--- Begin AVAILABLE DATA ---

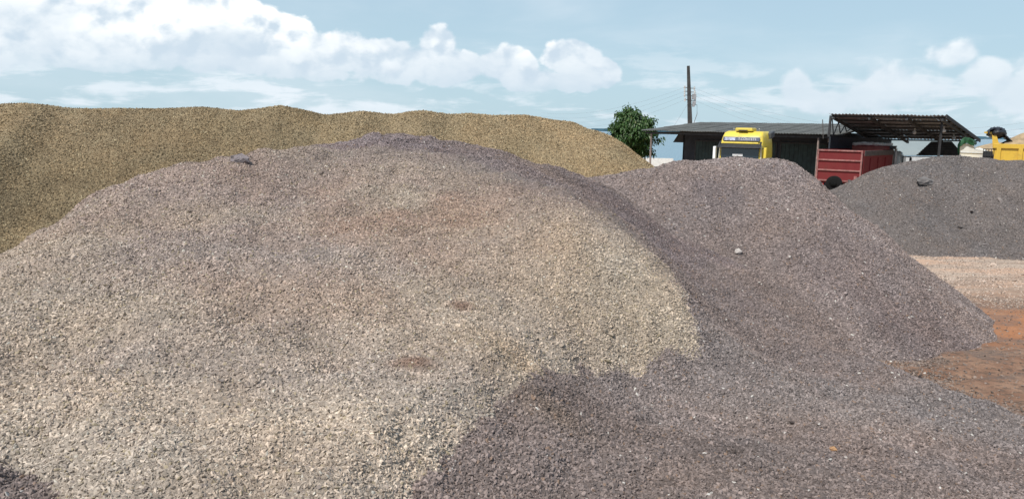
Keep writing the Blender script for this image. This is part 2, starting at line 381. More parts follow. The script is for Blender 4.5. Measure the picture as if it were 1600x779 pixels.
def tan_h(x, y):
    x = np.asarray(x, float); y = np.asarray(y, float)
    hx = np.array([p.x for p in HP]); hy = np.array([p.y for p in HP]); hz = np.array([p.z for p in HP])
    s = np.clip(x, hx[0], hx[-1]); sr = s+.35*fbm(x, y, 2.6, 3, .5, 41)
    cy = np.interp(s, hx, hy)
    xs_ = np.linspace(hx[0], hx[-1], 900); zz = np.interp(xs_, hx, hz); k = np.hanning(7); zz = np.convolve(np.pad(zz, 3, 'edge'), k/k.sum(), 'valid')
    dy = y-cy; z = np.interp(s, xs_, zz)
    # humps die out down the front flank
    mean = np.interp(s, [hx[0], hx[-1]], [4.35, 4.0]); f = np.exp(-np.maximum(-dy, 0)/.6); z = mean-.1+(z-mean+.1)*f*1.15
    over = np.maximum(x-hx[-1], 0); d = np.sqrt(dy**2+over**2)
    dd = np.hypot(dy+.22*fbm(x, y, 3, 3, .5, 42), over+.3*fbm(x, y, 2.5, 3, .5, 43))
    return z-.72*(np.sqrt(dd*dd+.5)-.707)+.05*fbm(x, y, .9, 4, .5, 44)

def hit(px, py, hf, t0=2.0, t1=60.0):
    """where the line of sight through a photo pixel meets a height function"""
    d = ray(px, py); d = d/d.y; ts = np.arange(t0, t1, .02)
    z = EYE+d.z*ts; h = hf(d.x*ts, ts); k = np.nonzero(z <= h)[0]
    t = ts[k[0]] if len(k) else t1
    return Vector((d.x*t, t, EYE+d.z*t))

# ------------------------------------------------------------------ gravel: materials and scattered stones
def gravel_material(name, inst, var=.35, odd=None, rough=.85):
    m = bpy.data.materials.new(name); m.use_nodes = True; n = NT(m.node_tree); b = m.node_tree.nodes['Principled BSDF']
    at = n.node('ShaderNodeAttribute', attribute_name='tint', attribute_type='INSTANCER' if inst else 'GEOMETRY')
    c = at.outputs['Color']; g = n.node('ShaderNodeNewGeometry')
    if inst:
        oi = n.node('ShaderNodeObjectInfo'); r = oi.outputs['Random']
        wn = n.node('ShaderNodeTexWhiteNoise', noise_dimensions='1D'); n.l.new(r, wn.inputs['W'])
        k = n.ramp(r, 0, 1, 1-var, 1+var, False)
        sc = n.node('ShaderNodeVectorMath', operation='SCALE'); n.l.new(c, sc.inputs[0]); n.l.new(k, sc.inputs['Scale']); c = sc.outputs[0]
        for (lo, colr, amt) in (odd or []):
            c = n.mix(n.math('MULTIPLY', n.math('GREATER_THAN', wn.outputs['Value'], lo), amt), c, colr)
        tc = n.node('ShaderNodeTexCoord')
        c = n.mix(n.ramp(n.noise(tc.outputs['Object'], 3.0, 3, .6), .3, .7, .0, .35), c, n.mix(1.0, c, (.62, .6, .58), 'MULTIPLY'))
    else:
        f = n.noise(g.outputs['Position'], 30, 4, .7)
        sc = n.node('ShaderNodeVectorMath', operation='SCALE'); n.l.new(c, sc.inputs[0]); n.l.new(n.ramp(f, .35, .65, .6, 1.0), sc.inputs['Scale']); c = sc.outputs[0]
        bp = n.node('ShaderNodeBump'); bp.inputs['Strength'].default_value = 1; bp.inputs['Distance'].default_value = .03
        n.l.new(f, bp.inputs['Height']); n.l.new(bp.outputs[0], b.inputs['Normal'])
    n.l.new(c, b.inputs['Base Color']); b.inputs['Roughness'].default_value = rough; b.inputs['Specular IOR Level'].default_value = .35
    return m

def stone_group(name, mat, size, density, shape=(1, .75, .5), seed=1, jag=.35, smin=.55, smax=1.45, sink=.1, nvar=5, tilt=1.0):
    """geometry nodes: several angular chips scattered over the surface"""
    g = bpy.data.node_groups.new(name, 'GeometryNodeTree')
    g.interface.new_socket('Geometry', in_out='INPUT', socket_type='NodeSocketGeometry')
    g.interface.new_socket('Geometry', in_out='OUTPUT', socket_type='NodeSocketGeometry')
    N = g.nodes; L = g.links
    gi = N.new('NodeGroupInput'); go = N.new('NodeGroupOutput')
    dp = N.new('GeometryNodeDistributePointsOnFaces'); dp.distribute_method = 'RANDOM'; dp.inputs['Seed'].default_value = seed
    na = N.new('GeometryNodeInputNamedAttribute'); na.data_type = 'FLOAT'; na.inputs[0].default_value = 'dens'
    mu = N.new('ShaderNodeMath'); mu.operation = 'MULTIPLY'; mu.inputs[1].default_value = density
    L.new(na.outputs[0], mu.inputs[0]); L.new(gi.outputs[0], dp.inputs['Mesh']); L.new(mu.outputs[0], dp.inputs['Density'])
    g2i = N.new('GeometryNodeGeometryToInstance')
    for k in range(nvar):
        ico = N.new('GeometryNodeMeshIcoSphere'); ico.inputs['Radius'].default_value = size/2; ico.inputs['Subdivisions'].default_value = 2 if size > .25 else 1
        nz = N.new('ShaderNodeTexNoise'); nz.noise_dimensions = '4D'; nz.inputs['Scale'].default_value = 1.6/size; nz.inputs['W'].default_value = seed*13.7+k*5.3; nz.inputs['Detail'].default_value = 1
        sub = N.new('ShaderNodeVectorMath'); sub.operation = 'SUBTRACT'; sub.inputs[1].default_value = (.5, .5, .5); L.new(nz.outputs['Color'], sub.inputs[0])
        scl = N.new('ShaderNodeVectorMath'); scl.operation = 'SCALE'; scl.inputs['Scale'].default_value = size*jag*3; L.new(sub.outputs[0], scl.inputs[0])
        spn = N.new('GeometryNodeSetPosition'); L.new(ico.outputs['Mesh'], spn.inputs['Geometry']); L.new(scl.outputs[0], spn.inputs['Offset'])
        tr = N.new('GeometryNodeTransform'); tr.inputs['Scale'].default_value = (shape[0]*random.uniform(.9, 1.25), shape[1]*random.uniform(.8, 1.2), shape[2]*random.uniform(.75, 1.25)); L.new(spn.outputs[0], tr.inputs['Geometry'])
        sm = N.new('GeometryNodeSetMaterial'); sm.inputs['Material'].default_value = mat; L.new(tr.outputs[0], sm.inputs['Geometry'])
        sh = N.new('GeometryNodeSetShadeSmooth'); sh.inputs['Shade Smooth'].default_value = False; L.new(sm.outputs[0], sh.inputs['Geometry'])
        L.new(sh.outputs[0], g2i.inputs[0])
    ip = N.new('GeometryNodeInstanceOnPoints'); ip.inputs['Pick Instance'].default_value = True
    L.new(dp.outputs['Points'], ip.inputs['Points']); L.new(g2i.outputs[0], ip.inputs['Instance'])
    ri = N.new('FunctionNodeRandomValue'); ri.data_type = 'INT'; ri.inputs[4].default_value = 0; ri.inputs[5].default_value = nvar-1; ri.inputs['Seed'].default_value = seed+3
    L.new(ri.outputs[2], ip.inputs['Instance Index'])
    rr = N.new('FunctionNodeRandomValue'); rr.data_type = 'FLOAT_VECTOR'; rr.inputs[0].default_value = (-tilt, -tilt, 0); rr.inputs[1].default_value = (tilt, tilt, 6.283); rr.inputs['Seed'].default_value = seed+5
    ro = N.new('FunctionNodeRotateRotation') if hasattr(bpy.types, 'FunctionNodeRotateRotation') else None
    e2r = N.new('FunctionNodeEulerToRotation'); L.new(rr.outputs[0], e2r.inputs[0])
    ro.rotation_space = 'LOCAL'; L.new(dp.outputs['Rotation'], ro.inputs[0]); L.new(e2r.outputs[0], ro.inputs[1])
    L.new(ro.outputs[0], ip.inputs['Rotation'])
    rs = N.new('FunctionNodeRandomValue'); rs.data_type = 'FLOAT'; rs.inputs[2].default_value = 0; rs.inputs[3].default_value = 1; rs.inputs['Seed'].default_value = seed+7
    pw = N.new('ShaderNodeMath'); pw.operation = 'POWER'; pw.inputs[1].default_value = 1.8; L.new(rs.outputs[1], pw.inputs[0])
    mr = N.new('ShaderNodeMath'); mr.operation = 'MULTIPLY_ADD'; mr.inputs[1].default_value = smax-smin; mr.inputs[2].default_value = smin; L.new(pw.outputs[0], mr.inputs[0])
    L.new(mr.outputs[0], ip.inputs['Scale']); L.new(ip.outputs[0], go.inputs[0])
    return g

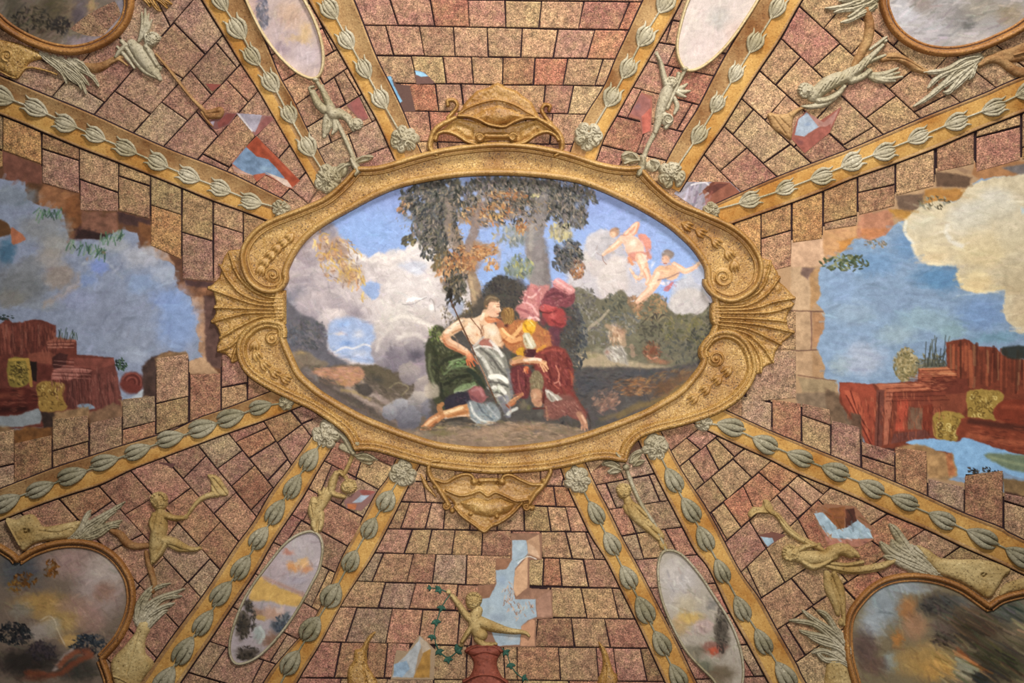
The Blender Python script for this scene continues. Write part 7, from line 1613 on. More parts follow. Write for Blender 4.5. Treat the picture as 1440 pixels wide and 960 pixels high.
for gi, (key, (ros, buds, kind, label)) in enumerate(GARL.items()):
    g = empty('garland', ros[0], ros[1], label, 'garland', 'stucco bud garlands on the ribs')
    pts = [(ros[0], ros[1])] + buds
    last = np.array(buds[-1], float) * 2 - np.array(buds[-2], float)
    st = crom(pts + [tuple(last * .5 + np.array(buds[-1]) * .5)], False, 5)
    place('stem', sweep_mesh('stem', st, [(1.5, 0.024), (1.2, 0.036), (0, 0.044), (-1.2, 0.036), (-1.5, 0.024)], False), M_PALE if kind == 0 else M_BUD, g)
    rosette(g, ros[0], ros[1], ros[2], 20 + gi)
    for k in range(1, len(pts)):
        a = np.array(pts[k - 1], float); b = np.array(pts[k], float)
        e = np.array(pts[k + 1], float) if k + 1 < len(pts) else last
        d = (e - a); L = np.hypot(*d); ang = math.degrees(math.atan2(d[1], d[0])) + RNG.uniform(-6, 6)
        ln = (29 if kind == 0 else 34) * (1.0 if np.hypot(*(b - a)) > 36 else .9) * RNG.uniform(.93, 1.07)
        c0 = b - d / L * ln * 0.5
        o = bpy.data.objects.new('bud', BUD_M[kind])
        link(o, g)
        from mathutils import Matrix
        m = frame_at(c0[0], c0[1], ang, 0.028)
        wid = RNG.uniform(.92, 1.1) * (1.12 if kind else 1.18)
        m = m @ Matrix.Diagonal((ln * PX, ln * PX * wid, ln * PX * 0.95, 1))
        m.translation = m.translation - g.location
        o.matrix_local = m


# ------------------------------------------------------------------ ribbons that tie the staffs to the frame
def simple(name, label, cat, mat, box, ops, base=2.6, step=0.7, group=None, rough=.6):
    R = Relief(box[0], box[1], box[2], box[3], step, base, 1.4)
    ops(R)
    R.rough(rough, 6, int(box[0]) % 50)
    o = place(name, R.mesh(name), mat)
    return tag(o, label, cat, group)


def loop(R, x, y, rx, ry, rot, h=6):
    R.dome(x, y, rx, ry, h, rot, 0.0)
    c, s = math.cos(math.radians(rot)), math.sin(math.radians(rot))
    R.cut([(x - c * rx * .6, y - s * rx * .6), (x + c * rx * .5, y + s * rx * .5)], ry * .25, h * .55)
    R.tube([(x - c * rx * .9, y - s * rx * .9), (x - s * -ry * .8, y - c * ry * .8), (x + c * rx * .9, y + s * rx * .9)], 1.4, h + 1.2, .3)


def bow_ul(R): loop(R, 481, 240, 11, 9, -70); loop(R, 512, 224, 14, 5, -15); R.tube([(495, 224), (499, 232), (504, 240), (501, 246)], [3, 5, 5, 3], 13, .5); R.tube([(470, 246), (484, 234), (498, 230)], 2.5, 6)
def bow_ur(R): loop(R, 886, 222, 13, 9, 15); loop(R, 918, 233, 9, 11, 70); R.tube([(903, 222), (903, 230), (900, 240), (897, 246)], [4, 6, 6, 4], 13, .5); R.tube([(878, 230), (890, 226), (903, 225)], 2, 7)
def bow_ll(R): R.tube([(478, 610), (486, 618), (494, 632), (497, 640)], [3, 4, 4, 2], 5); R.slab([(476, 629), (483, 623), (491, 632), (493, 638), (484, 635)], 3.5, 3); loop(R, 514, 643, 15, 6, 8, 5); R.slab([(500, 645), (512, 650), (524, 650), (520, 654), (512, 651)], 4, 3); R.dome(503, 624, 6, 5, 9); R.dome(497, 637, 4, 4, 9)
def bow_lr(R): loop(R, 860, 653, 12, 5, 10, 5); loop(R, 864, 662, 10, 5, -10, 5); loop(R, 893, 643, 12, 6, -45, 5); loop(R, 898, 651, 9, 4, -25, 5); R.tube([(866, 637), (871, 643), (877, 648)], [2, 3.5, 2], 9); R.dome(880, 657, 5, 5, 9)


simple('ribbon_bow', 'pale stucco ribbon bow tied over the frame corner below the upper left oval', 'ribbon', M_PALE, (460, 212, 535, 262), bow_ul)
simple('ribbon_bow', 'pale stucco ribbon bow tied over the frame corner below the upper right oval', 'ribbon', M_PALE, (866, 208, 936, 258), bow_ur)
simple('ribbon_bow', 'pale stucco ribbon bow tied at the frame corner above the lower left oval', 'ribbon', M_PALE, (466, 600, 540, 666), bow_ll)
simple('ribbon_bow', 'pale stucco ribbon bow tied at the frame corner above the lower right oval', 'ribbon', M_PALE, (840, 628, 914, 674), bow_lr)


def rod(pts, w=1.8, h=3.4):
    return lambda R: R.tube(pts, w, h, .3)


simple('hanging_cord', 'pale stucco cord from the upper left oval to its ribbon bow', 'cord', M_PALE, (436, 104, 512, 236), lambda R: (R.tube([(444, 112), (453, 127), (462, 146)], 3.0, 4), R.tube([(472, 166), (482, 188), (492, 210), (499, 228)], 3.2, 3.6), R.dome(444, 112, 5, 4, 6)))
simple('hanging_cord', 'pale stucco cord from the upper right oval to its ribbon bow', 'cord', M_PALE, (896, 88, 972, 232), lambda R: (R.tube([(963, 99), (956, 112), (948, 130), (938, 152)], 3.0, 4), R.tube([(926, 176), (918, 192), (910, 208), (904, 226)], 3.4, 3.6), R.dome(963, 97, 5, 4, 6)))
simple('hanging_cord', 'buff stucco cord from the lower left ribbon bow to its oval', 'cord', M_BUFF, (436, 636, 506, 756), lambda R: (R.tube([(496, 640), (490, 655), (483, 668)], 3.0, 3.5), R.tube([(452, 715), (449, 732), (446, 748)], 2.6, 3), R.tube([(447, 748), (453, 758), (461, 770)], 1.6, 2.5)))
simple('hanging_cord', 'pale stucco cord from the lower right ribbon bow down to its oval', 'cord', M_PALE, (874, 654, 952, 786), lambda R: (R.tube([(881, 660), (889, 682), (901, 708), (918, 734)], 3.0, 3.6), R.tube([(920, 736), (928, 754), (936, 774)], 2.4, 3), R.tube([(937, 773), (927, 784), (925, 800)], 1.6, 3)))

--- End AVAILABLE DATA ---

- **DIRECTION**: In the material above, find the lines that contain "part" and show them.

- **EXERCISE RESULT**:
Keep writing the Blender script for this image. This is part 2, starting at line 381. More parts follow. The script is for Blender 4.5. Measure the picture as if it were 1600x779 pixels.
The Blender Python script for this scene continues. Write part 7, from line 1613 on. More parts follow. Write for Blender 4.5. Treat the picture as 1440 pixels wide and 960 pixels high.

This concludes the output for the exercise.